JAKARTA - Ahli sosiologi politik Islam dari Universitas Muhammadiyah Yogyakarta, Dr Zuly Qodir MSi mengatakan organisasi Hizbut Tahrir Indonesia merupakan sebuah partai politik yang anti-Pancasila dan mengharamkan pemilu.
"HTI adalah partai politik pembebasan, pasti memiliki misi yang dikehendaki hanya saja tidak dikemukakan secara tegas. HTI mengharamkan Pancasila serta pemilu," ujar Zuly Qodir saat bertindak sebagai saksi ahli dalam sidang gugatan organisasi eks-HTI di Pengadilan Tata Usaha negara (PTUN) Jakarta, Kamis (5/4/2018).
Zuly yang juga merupakan anggota Lembaga Dakwah Khusus PP Muhammadiyah telah melakukan kajian serta menulis buku tentang HTI.
Berdasarkan kajiannya, Zuly mengemukakan bahwa HTI menolak sistem Pancasila karena dianggap bertentangan dengan ajaran Islam.
Dia juga mengatakan dalam beberapa kesempatan pimpinan HTI menyatakan menolak pemilu yang merupakan salah satu wujud demokrasi, karena dinilai sebagai praktik "thogut" atau praktik melawan perintah Allah.
"Problemnya saudara-saudara saya ini (HTI) mengharamkan Pancasila dan pemilu. Maka perebutan kekuasaan bisa dilakukan dengan cara-cara kekerasan. Ini belum terjadi, tentu saja," tutur Zuly.
Dia mengatakan HTI bertentangan cita-cita pendiri bangsa, HTI mewajibkan didirikannya negara Islam, memobilisasi massa dan senantiasa mengatakan apa yang dilakukannya adalah gerakan dakwah Islam.
(Baca juga: Kemenkum HAM: HTI Dibubarkan karena Melenceng dari Ideologi Pancasila)
Zuly menekankan Pancasila sejalan dengan ajaran agama Islam serta Piagam Madinah yang disusun Nabi Muhammad SAW. Dia mengatakan Pancasila tidak pernah mengajarkan seorang Muslim untuk shalat, puasa, naik haji dan lain sebagainya, namun sila pertama Pancasila sangat menghormati orang-orang yang menjalankan ibadah shalat, puasa, naik haji dan lain sebagainya.
Dia melanjutkan, Pancasila sila kelima juga menyatakan keadian sosial bagi seluruh rakyat Indonesia yang sejalan dengan ajaran agama Islam bahwa tidak boleh ada monopoli kekayaan sehingga umat diwajibkan berzakat dan bershadaqoh.
"Memang betul belum tercipta keadilan sosial seluruhnya di Indonesia, tapi sedang proses menuju ke sana. Pasti akan selalu ada orang miskin, pasti akan selalu ada orang tidak bisa makan, lalu apakah harus dibubarkan negaranya," jelas dia.

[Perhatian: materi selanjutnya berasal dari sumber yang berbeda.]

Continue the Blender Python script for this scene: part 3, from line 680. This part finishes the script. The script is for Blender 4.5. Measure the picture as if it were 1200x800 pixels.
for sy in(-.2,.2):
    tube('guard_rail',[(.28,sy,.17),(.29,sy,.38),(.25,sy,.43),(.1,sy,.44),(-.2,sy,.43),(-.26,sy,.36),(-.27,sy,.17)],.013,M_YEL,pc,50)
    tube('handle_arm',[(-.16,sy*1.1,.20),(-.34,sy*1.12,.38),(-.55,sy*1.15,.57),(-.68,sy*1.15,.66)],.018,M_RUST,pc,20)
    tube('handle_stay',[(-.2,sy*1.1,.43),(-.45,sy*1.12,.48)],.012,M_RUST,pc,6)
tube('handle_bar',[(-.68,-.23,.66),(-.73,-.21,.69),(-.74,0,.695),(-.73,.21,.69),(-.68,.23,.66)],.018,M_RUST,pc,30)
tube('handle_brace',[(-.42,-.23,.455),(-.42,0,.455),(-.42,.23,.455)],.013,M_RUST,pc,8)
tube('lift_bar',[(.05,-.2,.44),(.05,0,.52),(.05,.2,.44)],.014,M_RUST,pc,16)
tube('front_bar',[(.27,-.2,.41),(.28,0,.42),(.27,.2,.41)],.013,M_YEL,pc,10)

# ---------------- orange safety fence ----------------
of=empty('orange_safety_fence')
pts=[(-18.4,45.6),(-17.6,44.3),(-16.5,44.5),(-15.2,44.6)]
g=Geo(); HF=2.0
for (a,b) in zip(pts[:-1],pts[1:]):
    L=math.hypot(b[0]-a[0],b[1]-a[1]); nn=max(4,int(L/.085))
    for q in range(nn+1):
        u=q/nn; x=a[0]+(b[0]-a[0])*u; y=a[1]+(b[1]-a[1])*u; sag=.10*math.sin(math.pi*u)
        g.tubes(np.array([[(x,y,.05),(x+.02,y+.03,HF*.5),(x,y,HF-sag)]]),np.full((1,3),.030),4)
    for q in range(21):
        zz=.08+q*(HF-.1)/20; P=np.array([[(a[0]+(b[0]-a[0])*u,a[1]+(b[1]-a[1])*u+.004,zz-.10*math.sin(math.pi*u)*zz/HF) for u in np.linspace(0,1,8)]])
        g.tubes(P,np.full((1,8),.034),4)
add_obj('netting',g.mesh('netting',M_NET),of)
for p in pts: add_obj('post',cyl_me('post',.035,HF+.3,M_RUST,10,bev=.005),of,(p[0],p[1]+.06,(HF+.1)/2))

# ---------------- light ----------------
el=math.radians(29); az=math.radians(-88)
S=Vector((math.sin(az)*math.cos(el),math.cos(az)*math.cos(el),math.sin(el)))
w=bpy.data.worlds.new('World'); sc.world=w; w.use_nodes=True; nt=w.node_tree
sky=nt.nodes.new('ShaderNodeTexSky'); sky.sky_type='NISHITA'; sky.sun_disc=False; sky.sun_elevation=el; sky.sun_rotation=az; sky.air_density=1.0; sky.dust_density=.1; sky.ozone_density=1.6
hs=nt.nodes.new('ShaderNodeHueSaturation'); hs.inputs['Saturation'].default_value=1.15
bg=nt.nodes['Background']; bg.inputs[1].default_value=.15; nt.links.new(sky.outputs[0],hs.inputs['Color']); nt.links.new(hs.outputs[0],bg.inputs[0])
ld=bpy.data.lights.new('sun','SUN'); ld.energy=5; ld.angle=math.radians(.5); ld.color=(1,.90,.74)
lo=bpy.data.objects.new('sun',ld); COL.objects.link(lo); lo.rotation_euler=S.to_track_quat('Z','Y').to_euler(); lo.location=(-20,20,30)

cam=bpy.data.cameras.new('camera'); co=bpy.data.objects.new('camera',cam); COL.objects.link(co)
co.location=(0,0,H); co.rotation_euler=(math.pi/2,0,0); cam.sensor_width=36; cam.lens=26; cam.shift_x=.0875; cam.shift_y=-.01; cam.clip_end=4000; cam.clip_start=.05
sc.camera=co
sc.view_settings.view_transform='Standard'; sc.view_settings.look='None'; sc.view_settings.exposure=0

Dia mengingatkan jika ada pemimpin yang dibilang rakyat gagal, maka pemimpin itu yang harus diganti, bukan membubarkan negara. Hal ini sama halnya dengan berdakwah, ketika sebuah dakwah gagal maka dilakukan penyempurnaan dalam dakwah itu bukan dengan membubarkan agamanya.
(Baca juga: Kumpulan Berita Pembubaran HTI)
Kuasa hukum HTI Gugum Ridho Putra mempertanyakan apakah penelitian, kajian atau penyusunan buku tentang HTI oleh Zuly telah melakukan wawancara atau klarifikasi langsung terhadap pengurus pusat lembaga HTI.
Menurut Gugum, sebuah penelitian hingga menghasilkan sebuah kesimpulan yang ditulis dalam buku, semestinya telah melalui kajian ilmiah berupa wawancara atau klarifikasi terhadap pengurus pusat HTI.
Zuly mengakui tidak berhasil menghubungi juru bicara HTI Ismail Yusanto saat menyusuun penelitiannya. Tetapi dia mengatakan bahwa kesimpulan dalam penelitian yang dilakukannya disusun melalui beberapa sumber antara lain, wawancara dengan pengurus pusat HTI yang juga merupakan temannya, melalui kajian-kajian dari penelitian lain, serta mengutip pernyataan-pernyataan pengurus pusat HTI dalam video-video seminar.
"Mengutip pernyataan dalam seminar itu bagian dari data," jelas Zuly.